This is a problem from the exam I took this morning
"Prove there is no simple group of order $2^73^2.$"
This is what I do, suppose there is such a group $G$. Then by Sylow's theorem, $n_2=3,9$. If $n_2=3$, then we have a map $G\to S_3$. The kernel cannot be trivial since $G$ is too big, so this case is done. If $n_2=9$, then there is a map $G\to S_9$ and since $G$ is not the zero map and $G$ is simple, then this map is injective. This is where I'm stuck.
This is a Qual exam, so I cannot use big theorems that trivialize the problem. So Burnside pq theorem cannot be used. How do I solve this prob?
Continuing from where you left.
Let $H$ be the subgroup of $S_9$ isomorphic to $G$. (That is, the image of the injective homomorphism that you got.)
Note that $|H| > 2$ and thus, $H \cap A_9$ is nontrivial. (Can prove this easily via contradiction by assuming that every non-identity permutation of $H$ is odd and considering the product of two elements which aren't inverses of each other.)

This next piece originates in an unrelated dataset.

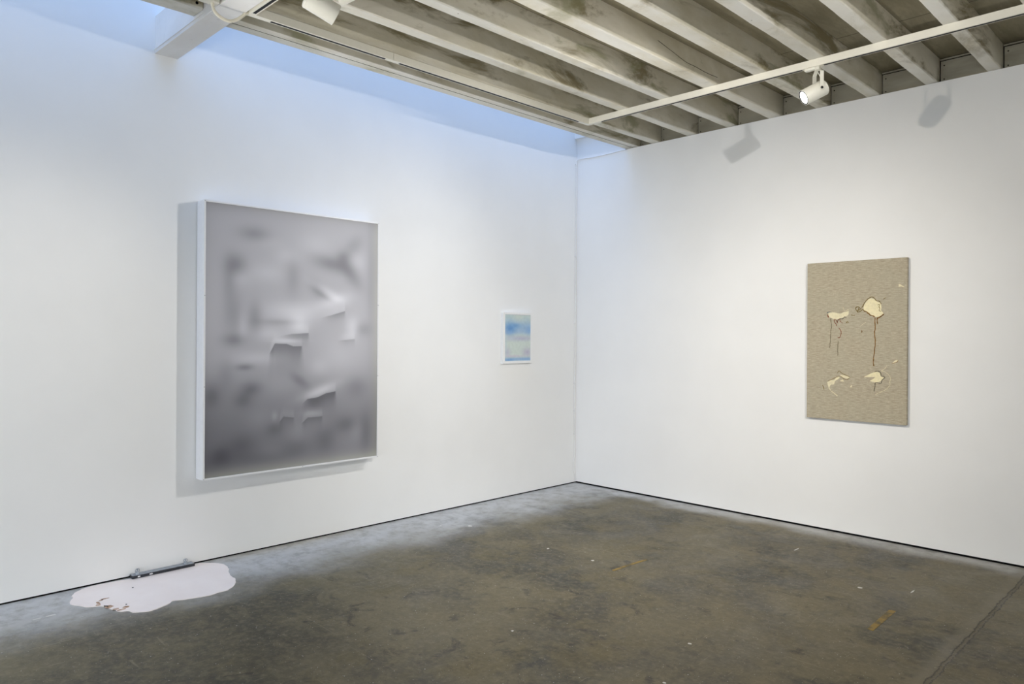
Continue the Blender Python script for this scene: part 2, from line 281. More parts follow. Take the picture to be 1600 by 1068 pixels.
LINEN= {'head': [(2.8105, 1.6984), (2.8106, 1.7225), (2.8222, 1.7501), (2.8414, 1.7733), (2.8642, 1.7843), (2.883, 1.7755), (2.9017, 1.7589), (2.9203, 1.7522), (2.9314, 1.7341), (2.9349, 1.7103), (2.933, 1.6906), (2.9477, 1.6705), (2.9235, 1.6514), (2.9011, 1.6449), (2.8824, 1.6525), (2.8598, 1.663), (2.8333, 1.6817)], 'headline': [(2.7719, 1.6916), (2.7875, 1.7072), (2.8029, 1.7248), (2.8146, 1.7504), (2.8338, 1.7736), (2.8529, 1.7888), (2.8661, 1.793), (2.8831, 1.7855), (2.898, 1.765), (2.9203, 1.7601), (2.9314, 1.74)], 'curl': [(2.77, 1.6836), (2.7603, 1.694), (2.7526, 1.7124), (2.7644, 1.7233), (2.7798, 1.7175), (2.772, 1.7037), (2.7661, 1.6837), (2.7874, 1.6891), (2.8009, 1.7008), (2.8124, 1.6944)], 'eye': [(2.9071, 1.731), (2.9146, 1.7355), (2.9239, 1.7324), (2.9183, 1.7219), (2.9238, 1.7067), (2.9181, 1.6911), (2.9311, 1.6848)], 'under': [(2.8124, 1.6912), (2.8295, 1.6851), (2.8447, 1.6714), (2.8598, 1.6579), (2.8805, 1.6526), (2.8861, 1.6465)], 'under2': [(2.9029, 1.6361), (2.9197, 1.6405), (2.9346, 1.6511), (2.9514, 1.6645)], 'under3': [(2.9048, 1.64), (2.9047, 1.6163), (2.9083, 1.5925)], 'drip': [(2.8891, 1.6404), (2.8896, 1.6047), (2.8913, 1.565), (2.8873, 1.5294), (2.889, 1.4937), (2.8926, 1.4619), (2.8849, 1.4143), (2.891, 1.4383), (2.8816, 1.3699), (2.8801, 1.3288), (2.8824, 1.2851)], 'left': [(2.5509, 1.6777), (2.5693, 1.6854), (2.6018, 1.6824), (2.6299, 1.6755), (2.65, 1.6769), (2.666, 1.6847), (2.6858, 1.6861), (2.7016, 1.6938), (2.7035, 1.6754), (2.6936, 1.6574), (2.6737, 1.6498), (2.6578, 1.642), (2.6378, 1.6384), (2.6136, 1.6307), (2.5853, 1.6355), (2.561, 1.6484), (2.5528, 1.6611)], 'leftblue': [(2.5407, 1.68), (2.555, 1.6879), (2.5754, 1.6861)], 'leftred': [(2.5447, 1.6675), (2.5479, 1.657), (2.5519, 1.6466)], 'leftdark': [(2.6175, 1.6101), (2.6257, 1.6263), (2.6357, 1.6343), (2.6577, 1.6338), (2.6717, 1.6478), (2.6856, 1.6413)], 'redm': [(2.6093, 1.5794), (2.6126, 1.5896), (2.5993, 1.6063), (2.5942, 1.6208), (2.6015, 1.633), (2.6135, 1.6163), (2.6195, 1.6059), (2.6236, 1.6264), (2.6357, 1.6323), (2.6396, 1.6158), (2.6575, 1.6019)], 'redc': [(2.6301, 1.5647), (2.6433, 1.5482), (2.6472, 1.5317), (2.6443, 1.5113), (2.6349, 1.4909), (2.6229, 1.493)], 'gray1': [(2.5691, 1.64), (2.5709, 1.611), (2.5748, 1.5779), (2.5693, 1.5408), (2.5682, 1.4912), (2.566, 1.4498), (2.5617, 1.4105)], 'gray2': [(2.6264, 1.466), (2.6219, 1.4094), (2.623, 1.3557)], 'white1': [(2.6622, 1.7195), (2.67, 1.6968), (2.6858, 1.6943), (2.6978, 1.7061), (2.7016, 1.6958)], 'dash1': [(2.7231, 1.6627), (2.7348, 1.6596), (2.7465, 1.6601)], 'dash2': [(2.6834, 1.6039), (2.6933, 1.6118), (2.7019, 1.6052)], 'dash3': [(2.9464, 1.7737), (2.9557, 1.7803), (2.9649, 1.7839)], 'dash4': [(2.7923, 1.5323), (2.7989, 1.5363), (2.7951, 1.5456)], 'line5': [(2.7829, 1.5747), (2.8022, 1.5904), (2.8253, 1.606)], 'tr': [(3.0489, 1.86), (3.0502, 1.8799), (3.0638, 1.8765), (3.0907, 1.855), (3.0662, 1.8617)], 'br_patch': [(2.8142, 1.2007), (2.8482, 1.2208), (2.8841, 1.2384), (2.9108, 1.2415), (2.9306, 1.2303), (2.9305, 1.2116), (2.9524, 1.203), (2.9414, 1.1886), (2.9303, 1.1741), (2.8971, 1.1635), (2.8569, 1.1724), (2.8749, 1.1862), (2.8929, 1.2033), (2.8571, 1.2021)], 'br_line': [(2.8886, 1.2408), (2.9086, 1.2494), (2.9263, 1.2419), (2.9328, 1.228), (2.9349, 1.2141), (2.9525, 1.2123), (2.959, 1.2008), (2.9414, 1.1839), (2.9347, 1.1603), (2.9148, 1.1604), (2.8949, 1.1625), (2.8925, 1.1398), (2.8888, 1.1161), (2.8856, 1.0971)], 'br_arc': [(2.9285, 1.2466), (2.9593, 1.2685), (2.9747, 1.2921)], 'br_arc2': [(2.9329, 1.2491), (2.9592, 1.2452), (2.9853, 1.225), (2.9981, 1.1998), (2.9937, 1.1718), (2.997, 1.1581), (2.9848, 1.1343), (2.9585, 1.1099), (2.9233, 1.0919), (2.8922, 1.0739)], 'mr': [(3.0073, 1.3067), (3.029, 1.3303), (3.0482, 1.3329), (3.0418, 1.3189), (3.0203, 1.3093)], 'bl_patch': [(2.546, 1.15), (2.5728, 1.1682), (2.5944, 1.1665), (2.6161, 1.1893), (2.64, 1.1925), (2.6256, 1.175), (2.6064, 1.1621), (2.5967, 1.1349), (2.5726, 1.1314), (2.5652, 1.1164), (2.5579, 1.1063), (2.5507, 1.1256)], 'bl_patch2': [(2.6401, 1.2095), (2.6684, 1.208), (2.6919, 1.2015), (2.7152, 1.1941), (2.6918, 1.1822), (2.6683, 1.1886), (2.6471, 1.2)], 'bl_patch3': [(2.6398, 1.1633), (2.6588, 1.1762), (2.6729, 1.1597), (2.654, 1.159)], 'bl_line': [(2.6211, 1.2211), (2.6331, 1.2385), (2.6544, 1.2221), (2.6779, 1.2107), (2.7152, 1.195)], 'bl_line2': [(2.5485, 1.155), (2.5776, 1.1708), (2.6161, 1.1917), (2.6447, 1.1975), (2.673, 1.1791), (2.6918, 1.1749), (2.7152, 1.1926)], 'bl_tail': [(2.5579, 1.1112), (2.5723, 1.0873), (2.5963, 1.0689), (2.6225, 1.0482)], 'bl_dash': [(2.5092, 1.1264), (2.5165, 1.1094), (2.5213, 1.0899)], 'bl_dot': [(2.7148, 1.1204), (2.7219, 1.1327), (2.7298, 1.1379), (2.7265, 1.1185)]}
PUDDLE= [(0.036, -4.486), (0.013, -4.428), (0.015, -4.329), (0.029, -4.23), (-0.036, -4.129), (0.009, -3.832), (0.039, -3.769), (0.094, -3.716), (0.15, -3.695), (0.227, -3.702), (0.309, -3.733), (0.394, -3.757), (0.477, -3.766), (0.528, -3.788), (0.594, -3.836), (0.629, -3.883), (0.632, -3.946), (0.64, -4.003), (0.63, -4.051), (0.61, -4.121), (0.586, -4.169), (0.608, -4.196), (0.634, -4.242), (0.651, -4.285), (0.654, -4.327), (0.635, -4.362), (0.608, -4.388), (0.57, -4.402), (0.56, -4.426), (0.537, -4.441), (0.504, -4.446), (0.479, -4.459), (0.428, -4.467), (0.398, -4.484), (0.382, -4.512), (0.345, -4.553), (0.304, -4.565), (0.262, -4.588), (0.228, -4.591), (0.183, -4.574), (0.149, -4.557), (0.12, -4.555), (0.073, -4.529)]

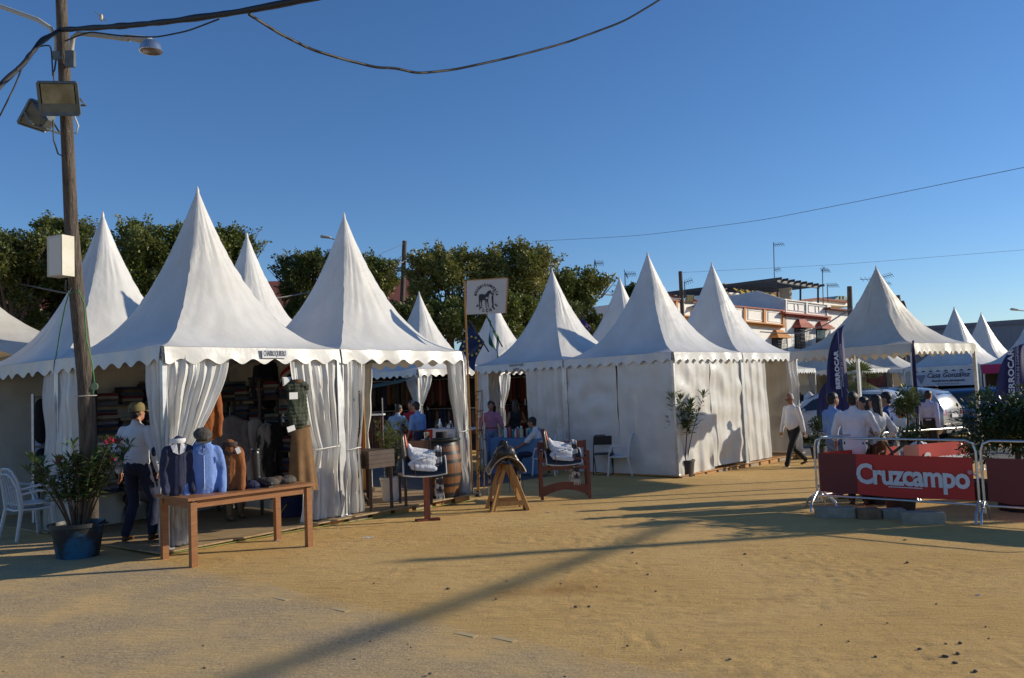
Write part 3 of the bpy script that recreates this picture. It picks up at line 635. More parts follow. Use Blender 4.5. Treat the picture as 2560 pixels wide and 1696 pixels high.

Now, set $K = H \cap A_9$. As $A_9 \unlhd S_9$, we get that $K \unlhd H$.
By our assumption, $G$ is simple and hence, so is $H$. As we have eliminated the option that $K = (1)$, this forces $K = H$.
Thus, $H \cap A_9 = H$ and hence, $H \le A_9.$
However, observe that $|A_9| = \frac{9!}{2} = 2^6\times(\text{odd}).$ Thus, $|H| \not\mid |A_9|,$ contradicting Lagrange's Theorem.